Odd John is fully Nietzschean and even Nazi-like, for this "Odd John" destroys—just like Hitler, Mussolini and other such dictators—everything that is in his way. Both Equality 7-2521 and Galt's strikers never destroy anything; they merely set the collectivists on the path to havoc by refusing to collaborate with them.

For sure, the final spark for the marvelous magnus opus of Rand could have been Frank O’Connor’s comment that the idea of the mind on strike would make a very good premise for a novel (a comment made following a phone call from one of Ayn Rand's friends, whose name has never been known!). But she then used the same name as Stapledon did for her main character, placed the society in a gulch instead of on an island, and came to the necessary conclusion that men who base their goals on the correct philosophical basis must finally triumph, while dystopian “ideals” are condemned to destruction by their own irrationality.

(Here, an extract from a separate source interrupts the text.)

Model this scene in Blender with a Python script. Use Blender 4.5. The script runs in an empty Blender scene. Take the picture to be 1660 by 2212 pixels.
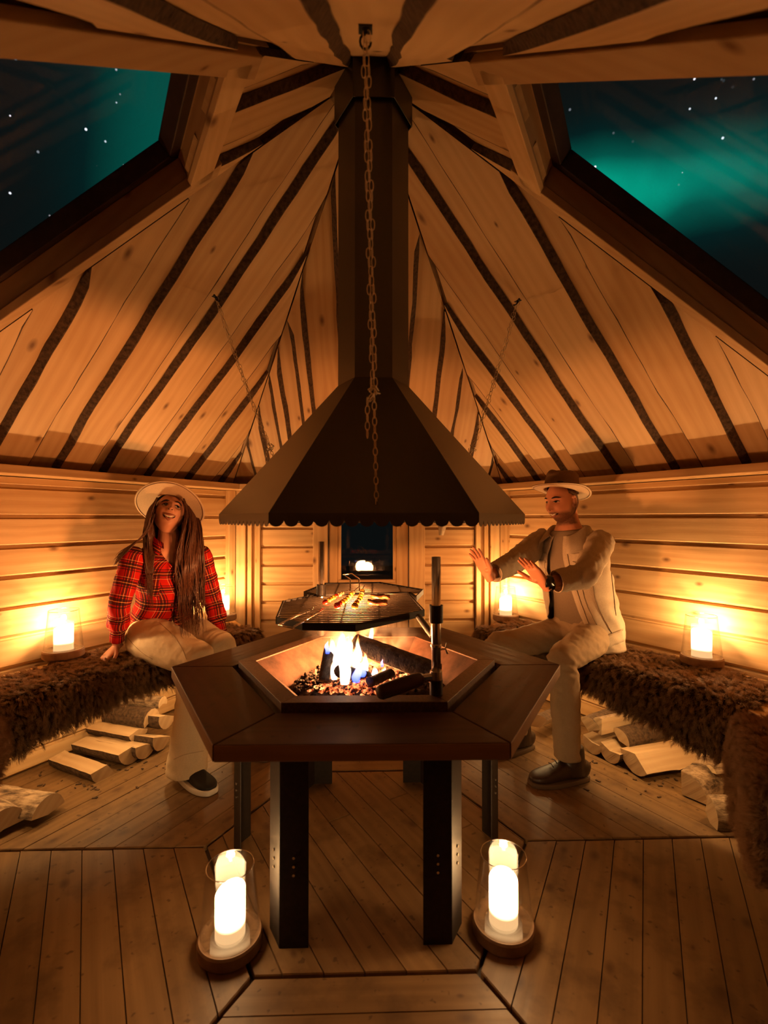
import bpy, bmesh, math, random
import numpy as np
from mathutils import Vector, Matrix, noise
from mathutils.bvhtree import BVHTree
random.seed(7)
SC = bpy.context.scene
COL = SC.collection
PI = math.pi
# ------------------------------------------------------------------ camera, sky, exposure
CAM = Vector((0.0108, -1.8756, 1.25)); YAW = 0.0284; PITCH = 0.0124; FPX = 1045.25
cd = bpy.data.cameras.new('camera'); cam = bpy.data.objects.new('camera', cd); COL.objects.link(cam)
cd.sensor_fit = 'HORIZONTAL'; cd.sensor_width = 24.0; cd.lens = 24.0 * FPX / 1660.0
cd.clip_start = 0.02; cd.clip_end = 200
cam.location = CAM; cam.rotation_euler = (PI/2 + PITCH, 0, -YAW)
cd.dof.use_dof = True; cd.dof.focus_distance = 2.45; cd.dof.aperture_fstop = 2.2
SC.camera = cam
SC.view_settings.view_transform = 'Standard'; SC.view_settings.look = 'None'
SC.view_settings.gamma = 1.0; SC.view_settings.use_curve_mapping = False
SC.view_settings.exposure = 1.2
SC.cycles.use_denoising = True; SC.cycles.use_adaptive_sampling = True; SC.cycles.adaptive_threshold = 0.035
SC.cycles.max_bounces = 8; SC.cycles.diffuse_bounces = 2; SC.cycles.glossy_bounces = 4
SC.cycles.transparent_max_bounces = 24; SC.cycles.caustics_reflective = False; SC.cycles.caustics_refractive = False
SC.cycles.sample_clamp_indirect = 6.0

def ray(x, y):
    d = Vector(((x-830)/FPX, 1.0, -(y-1106)/FPX))
    c, s = math.cos(PITCH), math.sin(PITCH)
    d = Vector((d.x, d.y*c - d.z*s, d.y*s + d.z*c))
    c, s = math.cos(YAW), math.sin(YAW)
    return Vector((d.x*c + d.y*s, -d.x*s + d.y*c, d.z))
def at(x, y, Y):          # point of the room seen at a photo pixel, at room depth Y
    d = ray(x, y); return CAM + d*((Y - CAM.y)/d.y)
def onz(x, y, z):         # ... at height z
    d = ray(x, y); return CAM + d*((z - CAM.z)/d.z)

def N(nt, kind, **kw):
    n = nt.nodes.new(kind)
    for k, v in kw.items():
        if k in n.inputs.keys(): n.inputs[k].default_value = v
        else: setattr(n, k, v)
    return n
def L(nt, a, b): nt.links.new(a, b)
def mth(nt, op, a, b=None, c=None, clamp=False):
    n = nt.nodes.new('ShaderNodeMath'); n.operation = op; n.use_clamp = clamp
    for i, v in enumerate((a, b, c)):
        if v is None: continue
        if isinstance(v, (int, float)): n.inputs[i].default_value = v
        else: nt.links.new(v, n.inputs[i])
    return n.outputs[0]
def ramp(nt, fac, stops):
    n = nt.nodes.new('ShaderNodeValToRGB'); e = n.color_ramp.elements
    while len(e) < len(stops): e.new(0.5)
    for el, (p, c) in zip(e, stops):
        el.position = p; el.color = (*c, 1) if len(c) == 3 else c
    nt.links.new(fac, n.inputs[0]); return n.outputs[0]
def mixc(nt, fac, a, b, mode='MIX'):
    n = nt.nodes.new('ShaderNodeMix'); n.data_type = 'RGBA'; n.blend_type = mode; n.clamp_factor = True
    for i, v in ((0, fac), (6, a), (7, b)):
        if isinstance(v, (int, float)): n.inputs[i].default_value = v
        elif isinstance(v, tuple): n.inputs[i].default_value = (*v, 1) if len(v) == 3 else v
        else: nt.links.new(v, n.inputs[i])
    return n.outputs[2]

# night sky: dark, a broad green aurora band running right round, faint stars
def build_world():
    w = bpy.data.worlds.new('night_sky'); SC.world = w; w.use_nodes = True
    nt = w.node_tree; nt.nodes.clear()
    tc = N(nt, 'ShaderNodeTexCoord'); d = tc.outputs['Generated']
    nz = N(nt, 'ShaderNodeTexNoise', Scale=1.6, Detail=3.0, Roughness=0.55); L(nt, d, nz.inputs['Vector'])
    nzv = mth(nt, 'SUBTRACT', nz.outputs['Fac'], 0.5)
    nz2 = N(nt, 'ShaderNodeTexNoise', Scale=4.2, Detail=3.0, Roughness=0.5); L(nt, d, nz2.inputs['Vector'])
    def dot(v):
        n = nt.nodes.new('ShaderNodeVectorMath'); n.operation = 'DOT_PRODUCT'
        L(nt, d, n.inputs[0]); n.inputs[1].default_value = v; return n.outputs['Value']
    def band(a, b, width, off, wob):
        nrm = ray(*a).normalized().cross(ray(*b).normalized()).normalized()
        x = mth(nt, 'ADD', dot(nrm), off); x = mth(nt, 'MULTIPLY_ADD', nzv, wob, x)
        x = mth(nt, 'DIVIDE', x, width); x = mth(nt, 'MULTIPLY', x, x)
        return mth(nt, 'EXPONENT', mth(nt, 'MULTIPLY', x, -1.0))
    b1 = band((1330, 430), (1660, 375), 0.070, 0.0, 0.16)
    side = mth(nt, 'MULTIPLY_ADD', dot((1, 0.35, 0)), 1.4, 0.15, clamp=True)
    b2 = band((385, 150), (370, 330), 0.11, 0.0, 0.2)
    sidel = mth(nt, 'MULTIPLY_ADD', dot((-1, 0.2, 0.0)), 1.6, 0.1, clamp=True)
    aur = mth(nt, 'MULTIPLY', b1, side)
    aur = mth(nt, 'MULTIPLY', aur, mth(nt, 'MULTIPLY_ADD', nz2.outputs['Fac'], 1.5, 0.12))
    a2 = mth(nt, 'MULTIPLY', mth(nt, 'MULTIPLY', b2, sidel), 0.7)
    aur = mth(nt, 'ADD', aur, a2); aur = mth(nt, 'MULTIPLY', aur, mth(nt, 'MULTIPLY_ADD', nz.outputs['Fac'], 1.2, 0.35))
    col = ramp(nt, aur, [(0, (0.0017, 0.0022, 0.0022)), (0.22, (0.0006, 0.006, 0.006)), (0.6, (0.0005, 0.038, 0.028)), (1, (0.0005, 0.14, 0.092))])
    vo = N(nt, 'ShaderNodeTexVoronoi', Scale=52.0); L(nt, d, vo.inputs['Vector'])
    star = mth(nt, 'LESS_THAN', vo.outputs['Distance'], 0.085)
    sp = nt.nodes.new('ShaderNodeSeparateColor'); L(nt, vo.outputs['Color'], sp.inputs[0])
    star = mth(nt, 'MULTIPLY', star, mth(nt, 'GREATER_THAN', sp.outputs[0], 0.1))
    star = mth(nt, 'MULTIPLY', star, mth(nt, 'POWER', sp.outputs[1], 3.2))
    se = nt.nodes.new('ShaderNodeSeparateXYZ'); L(nt, d, se.inputs[0]); star = mth(nt, 'MULTIPLY', star, mth(nt, 'MULTIPLY_ADD', se.outputs['Z'], 6.0, -1.2, clamp=True))
    star = mth(nt, 'MULTIPLY', star, 0.7)
    stc = mixc(nt, 1.0, mixc(nt, sp.outputs[2], (0.75, 0.9, 1.0), (1.0, 0.85, 0.95)), star, 'MULTIPLY')
    col = mixc(nt, 1.0, col, stc, 'ADD')
    bg = N(nt, 'ShaderNodeBackground', Strength=1.0); L(nt, col, bg.inputs['Color'])
    out = N(nt, 'ShaderNodeOutputWorld'); L(nt, bg.outputs[0], out.inputs[0])
build_world()

# ------------------------------------------------------------------ materials
M = {}
def newmat(name):
    m = bpy.data.materials.new(name); m.use_nodes = True; M[name] = m
    nt = m.node_tree; nt.nodes.clear()
    out = nt.nodes.new('ShaderNodeOutputMaterial'); b = nt.nodes.new('ShaderNodeBsdfPrincipled')
    L(nt, b.outputs[0], out.inputs[0]); return m, nt, b, out
def bump(nt, b, h, strength=0.3, dist=0.01):
    n = N(nt, 'ShaderNodeBump', Strength=strength, Distance=dist); L(nt, h, n.inputs['Height']); L(nt, n.outputs[0], b.inputs['Normal'])
def wood(name, lo, hi, knot, rough=0.55, grain=1.0, knots=True, var=0.25, dirt=None, spec=0.3, stain_scale=6.0, bumpd=0.004):
    m, nt, b, out = newmat(name)
    uv = N(nt, 'ShaderNodeUVMap')
    mp = N(nt, 'ShaderNodeMapping'); L(nt, uv.outputs[0], mp.inputs[0]); mp.inputs['Scale'].default_value = (1.1, 6.0, 1)
    dn = N(nt, 'ShaderNodeTexNoise', Scale=2.0, Detail=3.0); L(nt, mp.outputs[0], dn.inputs['Vector'])
    wv = N(nt, 'ShaderNodeTexWave', Scale=1.1, Distortion=7.0, Detail=2.5); wv.inputs['Detail Scale'].default_value = 1.2
    wv.bands_direction = 'Y'; L(nt, mp.outputs[0], wv.inputs['Vector'])
    mp2 = N(nt, 'ShaderNodeMapping'); L(nt, uv.outputs[0], mp2.inputs[0]); mp2.inputs['Scale'].default_value = (4, 160, 1)
    fn = N(nt, 'ShaderNodeTexNoise', Scale=1.0, Detail=4.0); L(nt, mp2.outputs[0], fn.inputs['Vector'])
    g = mth(nt, 'MULTIPLY_ADD', wv.outputs['Fac'], 0.20*grain, mth(nt, 'MULTIPLY', fn.outputs['Fac'], 0.26*grain))
    g = mth(nt, 'ADD', g, 0.08)
    g = mth(nt, 'MULTIPLY_ADD', dn.outputs['Fac'], 0.5, g)
    oi = N(nt, 'ShaderNodeObjectInfo')
    g = mth(nt, 'MULTIPLY_ADD', mth(nt, 'SUBTRACT', oi.outputs['Random'], 0.5), var*2, g)
    col = ramp(nt, mth(nt, 'MULTIPLY_ADD', g, 0.8, 0.0), [(0.15, hi), (0.85, lo)])
    if knots:
        mk = N(nt, 'ShaderNodeMapping'); L(nt, uv.outputs[0], mk.inputs[0]); mk.inputs['Scale'].default_value = (3.0, 5.0, 1)
        vo = N(nt, 'ShaderNodeTexVoronoi', Scale=1.0); vo.voronoi_dimensions = '2D'; L(nt, mk.outputs[0], vo.inputs['Vector'])
        sp = nt.nodes.new('ShaderNodeSeparateColor'); L(nt, vo.outputs['Color'], sp.inputs[0])
        gate = mth(nt, 'GREATER_THAN', sp.outputs[0], 0.42)
        size = mth(nt, 'MULTIPLY_ADD', sp.outputs[1], 0.06, 0.03)
        rel = mth(nt, 'DIVIDE', vo.outputs['Distance'], size)
        core = mth(nt, 'MULTIPLY', mth(nt, 'SUBTRACT', 1.25, rel, clamp=True), gate)
        halo = mth(nt, 'MULTIPLY', mth(nt, 'SUBTRACT', 1.0, mth(nt, 'MULTIPLY', rel, 0.3), clamp=True), gate)
        col = mixc(nt, mth(nt, 'MULTIPLY', halo, 0.35), col, lo)
        col = mixc(nt, mth(nt, 'MULTIPLY', core, 0.85, clamp=True), col, knot)
    if dirt:
        tc = N(nt, 'ShaderNodeTexCoord')
        ds = N(nt, 'ShaderNodeTexNoise', Scale=stain_scale, Detail=5.0, Roughness=0.6); L(nt, tc.outputs['Object'], ds.inputs['Vector'])
        f = ramp(nt, ds.outputs['Fac'], [(0.5, (0, 0, 0)), (0.68, (1, 1, 1))])
        d2 = N(nt, 'ShaderNodeTexNoise', Scale=stain_scale*5, Detail=2.0); L(nt, tc.outputs['Object'], d2.inputs['Vector'])
        f2 = ramp(nt, d2.outputs['Fac'], [(0.66, (0, 0, 0)), (0.71, (1, 1, 1))])
        col = mixc(nt, mth(nt, 'MULTIPLY', f, 0.6), col, dirt); col = mixc(nt, mth(nt, 'MULTIPLY', f2, 0.75), col, dirt)
    L(nt, col, b.inputs['Base Color']); b.inputs['Roughness'].default_value = rough
    b.inputs['Specular IOR Level'].default_value = spec
    bump(nt, b, g, 0.25, bumpd); return m
def plain(name, c, rough=0.5, metal=0.0, spec=0.4, nscale=None, namp=0.25, bmp=0.0, coord='Object', bdist=0.003):
    m, nt, b, out = newmat(name)
    b.inputs['Roughness'].default_value = rough; b.inputs['Metallic'].default_value = metal; b.inputs['Specular IOR Level'].default_value = spec
    if nscale:
        tc = N(nt, 'ShaderNodeTexCoord'); nz = N(nt, 'ShaderNodeTexNoise', Scale=nscale, Detail=5.0, Roughness=0.6); L(nt, tc.outputs[coord], nz.inputs['Vector'])
        lo = tuple(x*(1-namp) for x in c); hi = tuple(min(1, x*(1+namp)) for x in c)
        L(nt, ramp(nt, nz.outputs['Fac'], [(0.3, lo), (0.7, hi)]), b.inputs['Base Color'])
        if bmp: bump(nt, b, nz.outputs['Fac'], bmp, bdist)
    else: b.inputs['Base Color'].default_value = (*c, 1)
    return m
wood('pine', (0.46, 0.262, 0.105), (0.66, 0.44, 0.225), (0.13, 0.055, 0.02))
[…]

Also, this novel may very well have been a splendid opportunity for Rand to showcase her peculiar sense of humor and sprinkle in symbols (as she had already done both in real life and in her earlier novels) such as:

  • The first letters of Alissa Rosenbaum’s pseudonym (Ayn Rand) are the same as those of her real name.

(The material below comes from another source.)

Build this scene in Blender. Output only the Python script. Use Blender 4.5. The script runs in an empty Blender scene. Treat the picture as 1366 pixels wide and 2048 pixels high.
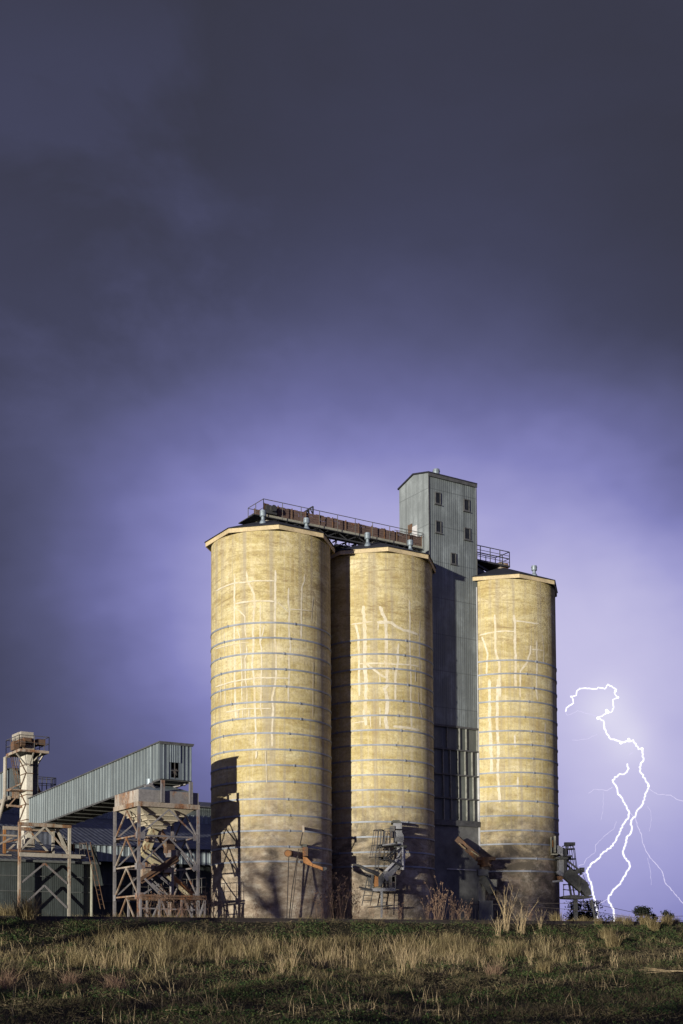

  • Rand uses the name of a famous typewriter she carried at her arrival in New York as part of her pseudonym.
  • The Fountainhead starts and ends with the name of the hero (Howard Roark).
  • Francisco d’Anconia heads a Chilean copper company. Before Allende’s dictatorship came to power, a very powerful American copper company operated in Chile. Its name was Anaconda. This company was co-founded by George Hearst, father of publisher William Randolph Hearst, the famous newspaper tycoon whom Ayn Rand used as the prototype for Gail Wynand in her novel The Fountainhead.
  • D’Anconia plays with marbles when Dagny visits him in his apartment at the Wayne-Falkland hotel. (Playing with marbles constituted a revealing identification among Maccabeans in their fight against their enemies.)
  • Galt appears as a dark silhouette against frosted glass, and Rand herself used a cloak for some photographs depicting her, which constitutes a very peculiar resemblance to one of the most popular pulp fiction heroes of the time, “The Shadow.” During the scene when Francisco defends Rearden's plant from a mob's assault, Rearden views him as a cloak-like figure (“standing as if he wore a cape waving behind him in the wind”); this scene reminds us again of the victorious, righteous figure of “The Shadow.” (Atlas Shrugged, Part 3, Chapter 6)
  • Rearden’s gift of a ruby pendant to Dagny recalls the Biblical quotation: “Who can find a virtuous woman? For he price is far above rubies.” (Ronald Merrill: The Ideas of Ayn Rand)
  • While Dagny strolls through Galt’s Gulch she finds a man working at a pump. When she comments that he is probably a professor of philology, the man replies that he is a truck driver. Now, it’s really very, very unlikely that Galt took his time to convince a “truck driver” to join the strike. He would have had less trouble convincing Eddie Willers to join. But of all strikers, a truck driver! Yet here Rand creates a magnificent symbol of the fact that everyone can join Objectivism—not just the high and intellectually mighty, but also the common citizen. This is in itself a wonderful Randian construction..
  • As Dagny, Galt and the other strikers return to New York, the lights go out. Galt orders “Don’t look down!” thus “saving” Dagny from turning into a pillar of salt in a reference to Lot’s wife. (The Ideas of Ayn Rand, by Ronald E. Merrill, Chapter 5)
  • Chapter 36 of Exodus (the Second Book of Moses) mentions “wise men,” and there are 36 strikers in Atlas Shrugged. Additionally, Ronald E. Merrill notes in his book that Jewish scholars established, for numerical reasons, that “God would destroy the earth if it ever lacked a minimum number of good people.” (The number was 36.)
I am sure that this list isn’t complete yet. Surely many other readers of Rand’s books must have found other such oddities and symbols (which, incidentally, is a good reason to read Rand’s works again), and I would surely like to hear what other readers can add.